>> begin Record set
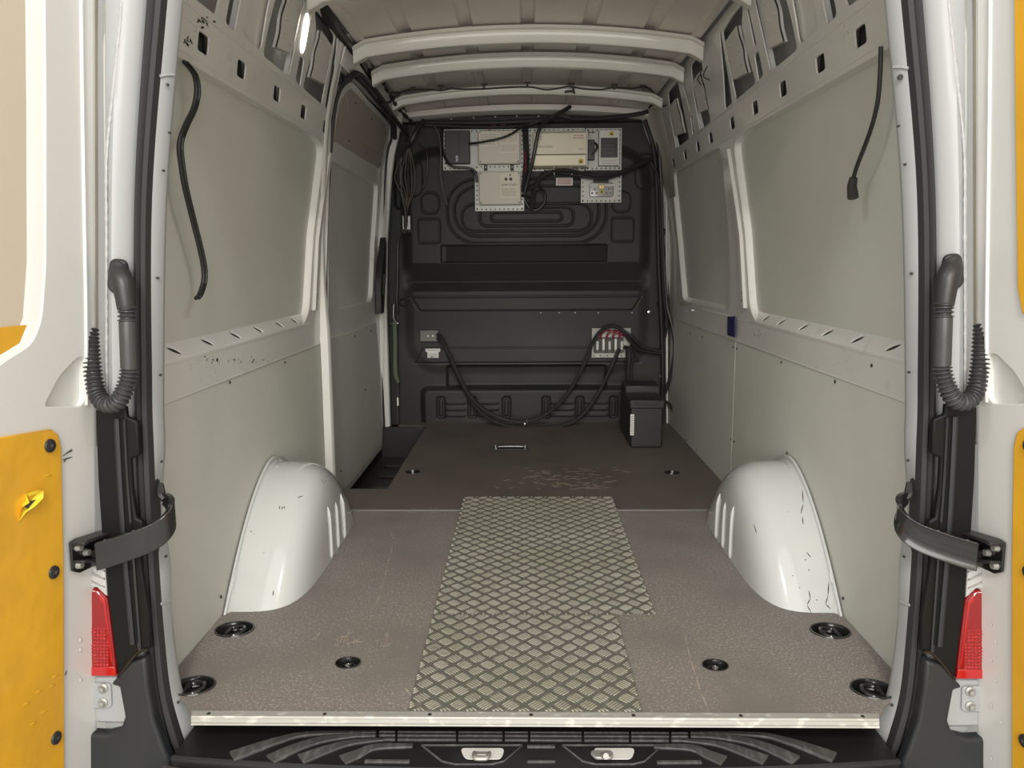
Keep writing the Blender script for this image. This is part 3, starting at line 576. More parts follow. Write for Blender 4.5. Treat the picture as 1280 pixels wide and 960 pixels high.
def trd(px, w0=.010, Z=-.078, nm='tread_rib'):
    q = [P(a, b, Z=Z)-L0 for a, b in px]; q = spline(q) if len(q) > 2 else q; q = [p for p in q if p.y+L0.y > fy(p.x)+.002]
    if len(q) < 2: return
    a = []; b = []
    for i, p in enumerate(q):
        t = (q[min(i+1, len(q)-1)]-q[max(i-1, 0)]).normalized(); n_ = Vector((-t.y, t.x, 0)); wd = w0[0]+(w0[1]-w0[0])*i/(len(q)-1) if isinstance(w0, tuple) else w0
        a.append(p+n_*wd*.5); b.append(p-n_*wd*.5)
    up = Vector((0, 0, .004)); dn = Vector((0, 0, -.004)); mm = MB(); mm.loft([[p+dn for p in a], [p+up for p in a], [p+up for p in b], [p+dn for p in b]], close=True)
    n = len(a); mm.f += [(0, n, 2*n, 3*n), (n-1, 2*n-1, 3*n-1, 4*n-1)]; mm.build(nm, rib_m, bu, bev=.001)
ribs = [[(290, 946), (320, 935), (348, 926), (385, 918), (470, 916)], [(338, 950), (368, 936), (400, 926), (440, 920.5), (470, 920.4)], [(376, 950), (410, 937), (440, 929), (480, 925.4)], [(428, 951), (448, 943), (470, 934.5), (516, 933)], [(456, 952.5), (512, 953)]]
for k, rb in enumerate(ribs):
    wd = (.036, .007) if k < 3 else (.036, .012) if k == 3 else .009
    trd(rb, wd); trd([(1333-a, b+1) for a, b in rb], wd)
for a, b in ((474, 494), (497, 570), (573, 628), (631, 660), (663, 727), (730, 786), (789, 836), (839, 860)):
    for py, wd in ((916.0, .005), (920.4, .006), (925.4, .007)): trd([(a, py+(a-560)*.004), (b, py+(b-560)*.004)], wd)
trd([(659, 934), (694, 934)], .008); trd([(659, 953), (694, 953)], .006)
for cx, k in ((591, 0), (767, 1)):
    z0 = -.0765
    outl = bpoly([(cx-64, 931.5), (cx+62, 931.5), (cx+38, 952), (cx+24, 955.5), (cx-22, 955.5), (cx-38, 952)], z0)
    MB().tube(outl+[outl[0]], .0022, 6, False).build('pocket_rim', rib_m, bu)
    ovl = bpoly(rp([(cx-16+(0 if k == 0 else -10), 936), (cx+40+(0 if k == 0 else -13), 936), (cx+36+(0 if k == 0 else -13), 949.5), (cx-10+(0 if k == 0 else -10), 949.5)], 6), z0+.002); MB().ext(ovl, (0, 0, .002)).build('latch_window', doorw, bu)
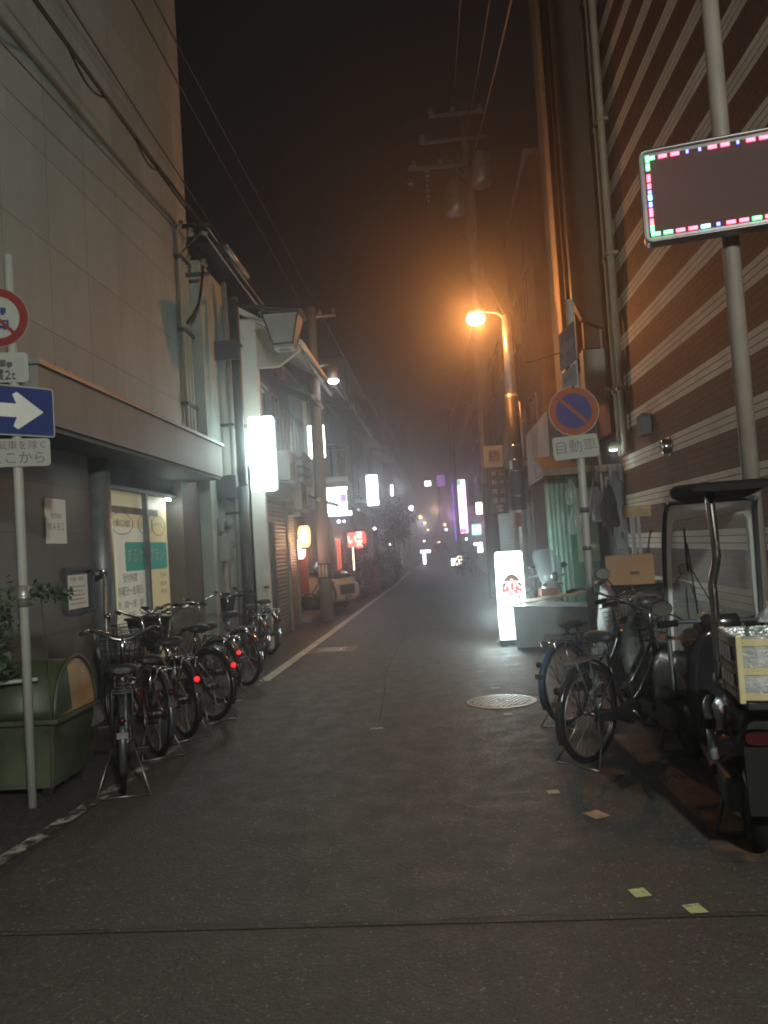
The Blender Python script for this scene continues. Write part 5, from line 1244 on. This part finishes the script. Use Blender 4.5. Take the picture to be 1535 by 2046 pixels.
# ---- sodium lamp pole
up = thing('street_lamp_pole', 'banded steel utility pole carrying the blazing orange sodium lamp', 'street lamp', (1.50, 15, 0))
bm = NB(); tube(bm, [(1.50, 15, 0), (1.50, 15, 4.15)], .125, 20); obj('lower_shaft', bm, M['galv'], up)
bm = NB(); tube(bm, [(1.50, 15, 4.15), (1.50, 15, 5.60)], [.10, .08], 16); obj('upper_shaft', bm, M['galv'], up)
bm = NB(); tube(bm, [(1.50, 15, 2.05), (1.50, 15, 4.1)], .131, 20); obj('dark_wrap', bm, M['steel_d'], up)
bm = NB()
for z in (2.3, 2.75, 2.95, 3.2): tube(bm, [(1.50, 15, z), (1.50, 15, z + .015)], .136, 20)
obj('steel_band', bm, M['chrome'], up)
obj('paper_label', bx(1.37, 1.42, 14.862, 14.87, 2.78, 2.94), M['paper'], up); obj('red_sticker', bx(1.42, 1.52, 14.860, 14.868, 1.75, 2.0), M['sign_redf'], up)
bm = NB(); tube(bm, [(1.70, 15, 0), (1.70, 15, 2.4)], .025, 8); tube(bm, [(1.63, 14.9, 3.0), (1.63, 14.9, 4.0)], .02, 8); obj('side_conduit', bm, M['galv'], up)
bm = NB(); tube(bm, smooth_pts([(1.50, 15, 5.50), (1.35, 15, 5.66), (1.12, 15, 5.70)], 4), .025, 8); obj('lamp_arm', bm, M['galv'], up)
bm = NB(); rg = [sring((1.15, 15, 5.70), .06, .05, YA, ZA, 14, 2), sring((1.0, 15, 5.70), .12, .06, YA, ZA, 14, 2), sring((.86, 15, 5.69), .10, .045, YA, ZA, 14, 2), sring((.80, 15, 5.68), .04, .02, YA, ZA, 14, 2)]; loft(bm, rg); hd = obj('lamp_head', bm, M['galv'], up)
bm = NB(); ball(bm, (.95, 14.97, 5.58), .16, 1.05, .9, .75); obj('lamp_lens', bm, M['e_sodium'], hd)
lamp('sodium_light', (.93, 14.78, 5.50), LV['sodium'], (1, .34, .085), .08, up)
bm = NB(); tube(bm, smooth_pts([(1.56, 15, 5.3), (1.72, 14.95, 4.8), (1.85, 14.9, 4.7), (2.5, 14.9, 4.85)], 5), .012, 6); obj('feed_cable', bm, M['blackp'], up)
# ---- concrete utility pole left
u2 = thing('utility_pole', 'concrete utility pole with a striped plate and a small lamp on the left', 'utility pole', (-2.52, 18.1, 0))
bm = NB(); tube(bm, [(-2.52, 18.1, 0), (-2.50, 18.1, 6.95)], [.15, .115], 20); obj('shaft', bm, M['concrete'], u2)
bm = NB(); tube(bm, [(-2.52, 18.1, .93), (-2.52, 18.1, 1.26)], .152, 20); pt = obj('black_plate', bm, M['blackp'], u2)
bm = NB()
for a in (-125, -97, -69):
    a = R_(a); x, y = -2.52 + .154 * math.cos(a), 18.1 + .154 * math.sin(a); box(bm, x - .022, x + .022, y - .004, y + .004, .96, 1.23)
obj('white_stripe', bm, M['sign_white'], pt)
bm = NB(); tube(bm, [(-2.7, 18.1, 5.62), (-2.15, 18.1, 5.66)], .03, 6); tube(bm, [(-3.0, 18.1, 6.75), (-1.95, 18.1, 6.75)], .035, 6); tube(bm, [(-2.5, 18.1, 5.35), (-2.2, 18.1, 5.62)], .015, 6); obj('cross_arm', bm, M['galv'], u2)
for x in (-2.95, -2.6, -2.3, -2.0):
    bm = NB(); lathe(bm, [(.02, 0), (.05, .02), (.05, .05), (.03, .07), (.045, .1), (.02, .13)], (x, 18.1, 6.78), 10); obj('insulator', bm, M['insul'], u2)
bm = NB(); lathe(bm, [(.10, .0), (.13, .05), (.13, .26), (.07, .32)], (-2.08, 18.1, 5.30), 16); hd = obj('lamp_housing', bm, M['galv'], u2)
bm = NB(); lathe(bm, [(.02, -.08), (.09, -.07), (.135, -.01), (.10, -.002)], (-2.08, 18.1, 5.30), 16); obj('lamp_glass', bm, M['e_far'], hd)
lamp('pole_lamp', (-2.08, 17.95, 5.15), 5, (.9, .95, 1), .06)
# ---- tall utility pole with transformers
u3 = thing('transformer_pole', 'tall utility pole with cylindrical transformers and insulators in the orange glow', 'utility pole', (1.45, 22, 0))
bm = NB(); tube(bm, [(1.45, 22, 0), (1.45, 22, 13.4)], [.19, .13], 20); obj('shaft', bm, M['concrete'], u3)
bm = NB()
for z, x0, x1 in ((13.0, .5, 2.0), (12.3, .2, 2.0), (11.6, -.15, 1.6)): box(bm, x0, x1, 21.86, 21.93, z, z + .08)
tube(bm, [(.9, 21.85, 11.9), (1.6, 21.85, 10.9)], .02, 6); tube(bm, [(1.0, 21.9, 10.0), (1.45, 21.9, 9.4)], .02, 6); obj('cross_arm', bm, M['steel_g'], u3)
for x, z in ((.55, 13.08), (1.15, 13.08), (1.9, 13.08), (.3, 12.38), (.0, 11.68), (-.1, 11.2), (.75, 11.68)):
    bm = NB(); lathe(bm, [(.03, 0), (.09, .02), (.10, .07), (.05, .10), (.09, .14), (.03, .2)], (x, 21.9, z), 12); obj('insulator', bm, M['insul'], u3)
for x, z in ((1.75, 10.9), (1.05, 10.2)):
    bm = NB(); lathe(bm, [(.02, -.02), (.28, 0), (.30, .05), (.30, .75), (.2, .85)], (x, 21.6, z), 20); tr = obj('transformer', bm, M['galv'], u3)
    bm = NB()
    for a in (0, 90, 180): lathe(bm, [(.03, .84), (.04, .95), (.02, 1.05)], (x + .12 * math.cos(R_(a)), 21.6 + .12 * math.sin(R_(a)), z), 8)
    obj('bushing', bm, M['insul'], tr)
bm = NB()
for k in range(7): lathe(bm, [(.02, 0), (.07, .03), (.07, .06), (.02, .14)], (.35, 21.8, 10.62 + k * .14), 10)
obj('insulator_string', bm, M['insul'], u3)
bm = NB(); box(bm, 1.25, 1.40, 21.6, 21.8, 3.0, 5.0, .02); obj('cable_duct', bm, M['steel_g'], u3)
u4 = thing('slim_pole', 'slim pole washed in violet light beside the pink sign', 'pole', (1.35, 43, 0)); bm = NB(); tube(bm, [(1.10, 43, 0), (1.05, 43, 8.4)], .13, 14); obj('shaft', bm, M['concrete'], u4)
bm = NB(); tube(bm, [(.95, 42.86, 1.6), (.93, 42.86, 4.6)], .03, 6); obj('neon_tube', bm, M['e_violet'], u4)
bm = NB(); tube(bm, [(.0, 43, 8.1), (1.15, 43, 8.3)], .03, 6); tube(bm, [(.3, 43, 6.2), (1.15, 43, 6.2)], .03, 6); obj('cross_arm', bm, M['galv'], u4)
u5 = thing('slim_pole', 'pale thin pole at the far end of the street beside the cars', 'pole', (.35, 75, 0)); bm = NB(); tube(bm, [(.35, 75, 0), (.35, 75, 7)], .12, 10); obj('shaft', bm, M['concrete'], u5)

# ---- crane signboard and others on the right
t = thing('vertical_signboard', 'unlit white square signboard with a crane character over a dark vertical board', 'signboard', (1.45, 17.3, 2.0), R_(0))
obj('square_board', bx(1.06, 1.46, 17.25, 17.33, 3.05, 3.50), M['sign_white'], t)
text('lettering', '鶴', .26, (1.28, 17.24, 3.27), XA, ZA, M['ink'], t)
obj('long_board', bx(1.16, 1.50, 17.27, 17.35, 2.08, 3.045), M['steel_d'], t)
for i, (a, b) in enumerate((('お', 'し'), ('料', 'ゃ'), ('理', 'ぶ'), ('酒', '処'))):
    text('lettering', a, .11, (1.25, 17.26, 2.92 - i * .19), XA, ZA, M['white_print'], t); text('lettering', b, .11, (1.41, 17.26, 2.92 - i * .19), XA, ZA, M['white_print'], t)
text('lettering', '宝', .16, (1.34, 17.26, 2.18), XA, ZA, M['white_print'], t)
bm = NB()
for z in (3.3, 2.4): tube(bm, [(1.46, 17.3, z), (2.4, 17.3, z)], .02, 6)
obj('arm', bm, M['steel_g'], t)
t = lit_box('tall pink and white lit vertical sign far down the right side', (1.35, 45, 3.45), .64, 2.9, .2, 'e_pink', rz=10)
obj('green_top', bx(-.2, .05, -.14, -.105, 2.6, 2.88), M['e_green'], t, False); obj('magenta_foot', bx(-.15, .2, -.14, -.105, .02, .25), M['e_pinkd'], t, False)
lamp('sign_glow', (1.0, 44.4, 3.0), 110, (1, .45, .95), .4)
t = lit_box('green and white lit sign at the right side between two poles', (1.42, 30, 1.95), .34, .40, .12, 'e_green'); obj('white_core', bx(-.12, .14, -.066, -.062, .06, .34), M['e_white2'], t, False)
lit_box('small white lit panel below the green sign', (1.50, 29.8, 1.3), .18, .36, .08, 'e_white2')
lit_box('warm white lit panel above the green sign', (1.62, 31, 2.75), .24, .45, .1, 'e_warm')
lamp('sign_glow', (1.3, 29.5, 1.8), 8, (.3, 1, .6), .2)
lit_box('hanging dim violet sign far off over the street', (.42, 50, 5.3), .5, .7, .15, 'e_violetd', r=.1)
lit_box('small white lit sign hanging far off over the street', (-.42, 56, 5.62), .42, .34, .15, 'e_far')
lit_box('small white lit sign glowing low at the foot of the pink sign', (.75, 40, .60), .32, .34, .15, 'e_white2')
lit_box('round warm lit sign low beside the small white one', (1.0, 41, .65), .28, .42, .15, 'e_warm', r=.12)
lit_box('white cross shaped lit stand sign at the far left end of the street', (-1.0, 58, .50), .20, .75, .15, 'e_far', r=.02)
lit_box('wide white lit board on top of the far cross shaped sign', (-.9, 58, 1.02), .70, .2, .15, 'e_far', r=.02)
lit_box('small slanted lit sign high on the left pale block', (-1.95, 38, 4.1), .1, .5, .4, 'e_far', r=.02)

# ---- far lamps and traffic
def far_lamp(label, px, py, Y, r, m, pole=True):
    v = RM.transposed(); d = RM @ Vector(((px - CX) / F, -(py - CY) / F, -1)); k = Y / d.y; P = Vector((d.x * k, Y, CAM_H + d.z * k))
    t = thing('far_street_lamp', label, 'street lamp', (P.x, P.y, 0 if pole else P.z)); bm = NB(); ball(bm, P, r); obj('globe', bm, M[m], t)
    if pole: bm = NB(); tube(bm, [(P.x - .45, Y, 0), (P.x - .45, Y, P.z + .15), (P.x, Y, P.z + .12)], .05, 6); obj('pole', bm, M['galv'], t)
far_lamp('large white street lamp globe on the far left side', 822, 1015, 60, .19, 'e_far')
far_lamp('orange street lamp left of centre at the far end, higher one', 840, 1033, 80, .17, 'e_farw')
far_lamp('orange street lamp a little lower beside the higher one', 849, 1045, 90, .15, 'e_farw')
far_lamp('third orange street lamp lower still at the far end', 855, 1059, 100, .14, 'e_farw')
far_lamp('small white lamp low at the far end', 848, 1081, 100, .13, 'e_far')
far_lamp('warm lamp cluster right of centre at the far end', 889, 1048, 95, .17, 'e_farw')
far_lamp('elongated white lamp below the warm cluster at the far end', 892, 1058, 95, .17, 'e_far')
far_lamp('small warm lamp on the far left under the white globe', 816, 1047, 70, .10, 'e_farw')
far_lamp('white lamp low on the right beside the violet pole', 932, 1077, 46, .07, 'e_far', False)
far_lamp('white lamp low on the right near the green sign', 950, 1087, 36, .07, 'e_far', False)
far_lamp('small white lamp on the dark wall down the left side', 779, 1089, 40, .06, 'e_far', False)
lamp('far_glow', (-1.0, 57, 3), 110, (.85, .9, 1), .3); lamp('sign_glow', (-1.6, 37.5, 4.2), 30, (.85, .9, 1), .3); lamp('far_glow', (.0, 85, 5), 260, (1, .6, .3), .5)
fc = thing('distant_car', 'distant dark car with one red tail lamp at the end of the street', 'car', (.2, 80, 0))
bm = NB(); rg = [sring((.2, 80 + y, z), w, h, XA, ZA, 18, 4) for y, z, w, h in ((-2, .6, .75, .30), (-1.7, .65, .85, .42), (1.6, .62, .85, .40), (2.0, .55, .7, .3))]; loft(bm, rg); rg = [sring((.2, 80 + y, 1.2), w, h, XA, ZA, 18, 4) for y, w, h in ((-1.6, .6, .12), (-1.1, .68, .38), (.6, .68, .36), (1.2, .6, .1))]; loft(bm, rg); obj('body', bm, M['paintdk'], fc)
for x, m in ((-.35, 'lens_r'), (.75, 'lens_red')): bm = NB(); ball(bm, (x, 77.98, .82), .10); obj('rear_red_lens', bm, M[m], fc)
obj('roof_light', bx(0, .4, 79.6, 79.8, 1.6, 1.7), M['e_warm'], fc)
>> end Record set
In the records above, locate the lines holding the word "picture". Copy each of them.

Solution to this task:
Keep writing the Blender script for this image. This is part 3, starting at line 576. More parts follow. Write for Blender 4.5. Treat the picture as 1280 pixels wide and 960 pixels high.
The Blender Python script for this scene continues. Write part 5, from line 1244 on. This part finishes the script. Use Blender 4.5. Take the picture to be 1535 by 2046 pixels.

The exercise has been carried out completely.